The rescue highlights problems in the European banking sector. Many commercial banks are heavily exposed to the euro crisis through their holdings of government bonds issued by highly-indebted southern European countries such as Greece, Spain and Portugal.
The German Dax index of blue-chip stocks opened down 2.5 percent at 5,651 points on Tuesday. Traders said sentiment was hit not only by the Cajasur problems but also by increasing tensions between North Korea and South Korea which had pushed down Asian markets.
The EuroStoxx index fell as much as 3.5 percent to 2,468 points, its lowest level since July 2009. The euro lost nearly 1 percent against the dollar in early European trading on Tuesday, falling to $1.2230.
'Naive'
Meanwhile, in a further sign of divisions in Europe over how to deal with the euro crisis, the president of the European Commission, Jose Manuel Barroso, called Chancellor Angela Merkel's demands for modifications to the EU treaty to enhance control of member states' budgets "naive."

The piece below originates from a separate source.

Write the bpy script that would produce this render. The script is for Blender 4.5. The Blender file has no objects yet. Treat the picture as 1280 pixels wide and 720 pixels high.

"We will not propose treaty modifications even though we are open to good ideas," Barroso told German newspaper Frankfurter Allgemeine Zeitung in an interview published on Tuesday. "It would also be naive to think one can reform the treaty only in areas Germany considers important."
If the treaty were amended to boost economic governance, other member states would want to see modifications in other areas too, said Barroso.
Barroso also questioned Merkel's calls for persistent debt offenders in the euro zone to have their voting rights withdrawn. "When it comes to procedures against countries with excessive deficits, it is already the case under current rules that the member state affected is not allowed to vote. Under constitutional law it would be nearly impossible to do more, in my view," he said.
Divisions on Response to Euro Crisis
EU finance ministers had met on Friday to discuss the consequences of the Greek crisis. There was agreement on the need for "financial and non-financial sanctions" to force high-debt countries to curb spending. But EU leaders are divided on how to achieve this goal. EU Council President Herman Van Rompuy said amendments to the European treaty demanded by Germany were not a priority.
A proposal by German Finance Minister Wolfgang Schäuble for highly-indebted countries to be placed in formal insolvency proceedings was also rejected.
In the newspaper interview, Barroso also openly criticized the German government's handling of the Greek crisis, saying it had initially given the impression that it did not want to help Athens. "I would like the German leadership, whether in government or in opposition, whether at national or regional state level, to stand by Europe," Barroso said.
He said none of the important political parties in Germany had explained to citizens how Germany benefits from the single currency, for example through increased German exports to other EU member states.
"Germany was until now a big winner from the euro. I feel that more politicians in Germany should make that clear," said Barroso.